Great thread, there’s some interesting information here. I’m considering doing things like fan mods but am trying some less invasive solutions first. I currently only have 1 of the SFP+ ports in my CRS328 populated, with an S+RJ10, and the fans ramp up from their idle ~1.5k to ~7.5k RPM as soon as my desktop connected via that port wakes up. It’s very loud and unacceptable given how close it is to our lounge. It seems as if RouterOS is trying to keep the module temperature below 70 °C since it hovers at 68-69 °C.

I tried using two small heatsinks on the external part of the module using thermal paste, but they unfortunately fell off. I’m currently using an elastic band to keep them in place but it’s not doing much - the module temperature drops by 2-3 °C at most. I’m going to try thermal tape or adhesive pads instead but am not hopeful. I also plan to try the Alphacool 17427 heatsinks mentioned above since they might do a better job.

So far the best solution I’ve found is to manually configure my desktop to 5 Gb/s instead of auto-negotiating to 10 Gb/s. This results in the fans running at ~3k RPM with the module at ~65 °C, which is acceptable. Limiting the speed of the port doesn’t affect performance since my disk array will be the limiting factor beyond 5 Gb/s. However, I plan to hook up my server via a DAC, which I think means there won’t be an option for 5 Gb/s, only 1 or 10 Gb/s, so I’m hoping that DAC won’t heat up as much as the S+RJ10 module!

If you want to keep SFP temperature down and use 10Gbps links, then go with normal fibre SFPs and fibre patch cords. Fibre SFPs consume much less power and consequentially produce much less heat. Fibre patch cords tend to be less bulky than CAT7 cables or DAC cables which is good as it’s easier to organize them and bad since it’s easier to damage them (but not that easy so I’d go with fibre any time).
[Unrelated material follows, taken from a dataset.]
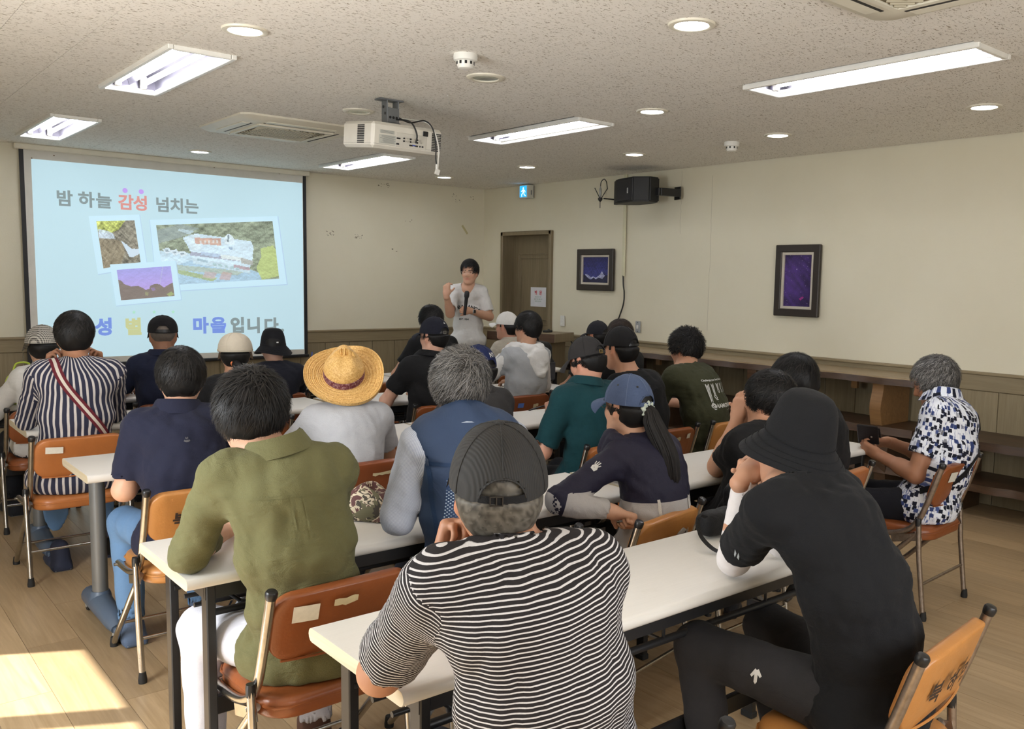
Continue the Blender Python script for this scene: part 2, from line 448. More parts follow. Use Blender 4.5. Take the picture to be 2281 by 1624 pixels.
M_DOWN = emit('downlight_glow', (.95, .96, 1.0), DOWN_EMIT)
M_DOFF = plain('unlit_reflector', (.55, .60, .56), .2, .8)
def downlight(loc, label, on=True):
    t = thing('downlight', label, 'downlight', loc, 0, 'round recessed downlights')
    link('ring', MB().lathe([(.068, .004), (.072, -.008), (.082, -.012), (.096, -.008), (.100, .002), (.085, .004)], n=32, closed=True), M_CREAMP, t, smooth=40)
    if on: link('lens', MB().lathe([(.0, -.004), (.067, -.002), (.069, .006), (0, .008)], n=32), M_DOWN, t, smooth=40)
    else: link('reflector', MB().lathe([(.069, .0), (.058, .05), (.03, .075), (0, .08), (0, .085), (.062, .055), (.0715, .0)], n=32), M_DOFF, t, smooth=40)
    return t
DL = [((1.54, 4.02), 'lit round downlight between the two near twin-tube lights, at the top left'), ((2.85, 2.58), 'lit round downlight nearest of all, at the top centre right'),
      ((2.75, 8.28), 'lit round downlight above the middle of the projection screen'), ((5.28, 8.25), 'lit round downlight farthest away, by the corner of the room'),
      ((5.31, 6.85), 'lit round downlight above the exit sign, second from the corner'), ((5.38, 5.47), 'lit round downlight above the black wall speaker'),
      ((4.10, 4.02), 'lit round downlight between the two right-hand twin-tube lights'), ((5.32, 2.49), 'lit round downlight at the far right edge of the photo'),
      ((5.36, 3.99), 'lit round downlight above the tall purple picture')]
for (x, y), lab in DL: downlight((x, y, HC), lab)
# ceiling pieces below an unlit can are left out of the tile so the can shows as a shallow dish
for (x, y), lab in [((2.82, 4.01), 'unlit round downlight behind the smoke detector'), ((2.81, 5.42), 'unlit round downlight just behind the projector')]:
    t = thing('downlight', lab, 'downlight', (x, y, HC), 0, 'round recessed downlights')
    link('ring', MB().lathe([(.066, .0), (.072, -.010), (.086, -.013), (.100, -.006), (.103, .002), (.085, .004)], n=32, closed=True), M_CREAMP, t, smooth=40)
    link('reflector', MB().lathe([(.0, -.0015), (.03, -.003), (.067, -.006), (.067, .0), (0, .001)], n=32), M_DOFF, t, smooth=40)

def smoke(loc, label, slots):
    t = thing('smoke_detector', label, 'smoke detector', loc, .4, 'smoke detectors')
    link('base', MB().lathe([(0, 0), (.056, 0), (.058, -.012), (.056, -.03), (.05, -.034), (0, -.034)], n=32), M_WENAM, t, smooth=35)
    hd = link('head', MB().lathe([(0, -.034), (.042, -.034), (.042, -.05), (.034, -.066), (.02, -.07), (0, -.07)], n=32), M_WENAM, t, smooth=35)
    mb = MB()
    for k in range(slots):
        a = 2*PI*k/slots; mb.box((.0405*math.cos(a), .0405*math.sin(a), -.043), (.006, .011, .014), Matrix.Rotation(a, 3, 'Z'))
    link('vents', mb, M_BLACK, hd)
smoke((2.47, 3.68, HC), 'white smoke detector with dark slots in front of the unlit downlight', 10)
smoke((5.41, 4.45, HC), 'white smoke detector on the ceiling right of the speaker', 8)

# cassette air conditioners
M_ACG = plain('air_grille', (.50, .45, .33), .5)
def cassette(loc, rz, label):
    t = thing('ceiling_air_conditioner', label, 'air conditioner', loc, rz, 'ceiling cassette air conditioners')
    h = .45
    mb = MB()
    prof = [(h, 0), (h, -.012), (h-.03, -.03), (h-.14, -.038)]
    n = 4
    rings = []
    for r, z in prof:
        c = .05 if r > .4 else .03
        rings.append([(r-c, r, z), (-(r-c), r, z), (-r, r-c, z), (-r, -(r-c), z), (-(r-c), -r, z), (r-c, -r, z), (r, -(r-c), z), (r, r-c, z)])
    vs = [p for r in rings for p in r]; fs = []
    for i in range(len(rings)-1):
        for k in range(8): fs.append((i*8+k, i*8+(k+1) % 8, (i+1)*8+(k+1) % 8, (i+1)*8+k))
    fs.append(tuple(range(8))); fs.append(tuple(len(vs)-8+k for k in range(8)))
    mb.add(vs, fs); link('panel', mb, M_CREAMP, t, smooth=25)
    for k in range(4):
        R = Matrix.Rotation(k*PI/2, 3, 'Z')
        lv = link('louvre', MB().box(R @ Vector((0, .355, -.036)), (.5, .06, .008) if k % 2 == 0 else (.06, .5, .008), bev=.003), M_CREAMP, t, smooth=20)
        link('slot', MB().box(R @ Vector((0, .32, -.0365)), (.52, .014, .006) if k % 2 == 0 else (.014, .52, .006)), M_DARK, lv)
    g = MB()
    g.box((0, 0, -.034), (.52, .52, .012))
    link('grille_back', g, plain('filter_dark', (.16, .13, .08), .8), t)
    g = MB()
    for k in range(-12, 13):
        d = k*.0425; L = (.255*2-abs(d))*.70
        for s in (-1, 1):
            R = Matrix.Rotation(s*PI/4, 3, 'Z'); c = R @ Vector((d*.7071, 0, 0))
            g.box((c.x, c.y, -.043), (.009, max(.02, L*2*.72), .008), R)
    o = link('grille', g, M_ACG, t)
    link('grille_frame', MB().box((0, .265, -.042), (.55, .024, .012)).box((0, -.265, -.042), (.55, .024, .012)).box((.265, 0, -.042), (.024, .51, .012)).box((-.265, 0, -.042), (.024, .51, .012)), M_CREAMP, t)
cassette((2.73, 6.46, HC), 0, 'square cream ceiling air conditioner behind the projector')
cassette((2.86, 1.55, HC), 0, 'cream ceiling air conditioner cut off by the top edge at the right')

# ================================================================ projector
pj = thing('projector', 'white ceiling projector with rear sockets and dangling cables', 'projector', (2.765, 4.9, 2.375), 0)
M_PJ = plain('projector_shell', (.70, .665, .58), .42)
RT = Matrix.Rotation(math.radians(6), 3, 'X')
def pjm(name, mb, mat, par=pj, sm=25):
    mb.v = [tuple(RT @ Vector(v)) for v in mb.v]; return link(name, mb, mat, par, smooth=sm)
body = pjm('body', MB().box((0, 0, .0), (.47, .37, .15), bev=.016), M_PJ)
for sx, ny in ((1, 0), (-1, 1)):
    mb = MB()
    for i in range(7):
        for k in range(11):
            if sx > 0: mb.box((.165+i*.0092, -.186, -.052+k*.0098), (.0068, .004, .0066))
            else: mb.box((-.236, -.115+i*.012+.03, -.048+k*.0098), (.004, .009, .0066))
    o = pjm('vent_grille', mb, M_BLACK, body, None); o['kind'] = 'stuff'
pjm('seam', MB().box((0, -.1855, -.05), (.45, .002, .0015)).box((-.2355, 0, -.05), (.002, .35, .0015)), plain('seam_grey', (.3, .28, .24), .6), body, None)
sp = pjm('socket_panel', MB().box((.02, -.186, -.014), (.205, .004, .082), bev=.0015), plain('socket_panel_cream', (.60, .57, .50), .5), body)
mb = MB(); rg = MB()
random.seed(3)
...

Fibre offers better range as well … You can get DAC cables which are essentially combibation of optical SFPs and fibre patch cord. However they offer less flexibility (e.g. if you’re connecting equipment from different vendors, you can use SFP modules officially supported by each vendor … with DAC you mostly get same SFP on both ends).

All true but not helpful when using existing Cat6 infrastructure. :slight_smile:

Thank you for the url.
It looks from the picture you’ve posted that some of them are not flat against the transceivers. RJ45 connectors lock clip probably is up a little bit and interfere.

I’ve seen in SRJ10 general guidance that the recommendation are to leave 1 interface port empty and only use 2 in a 4 interface group. The same with 8 in a group.

I will try with this heatsinks though and use some kind of adhesive tape or pads or such for non permanent. Otherwise there’s adhesive thermal glue. For a more permanent solution.

@vbelousov

Did you use adhesive thermal tape or how did you mount the heatsinks?

From what temperature did you start without heatsinks and what was the final temperature with heatsinks?

Did you add any fan or something after your heatsink-mod?

Did you ever try the small heatsinks?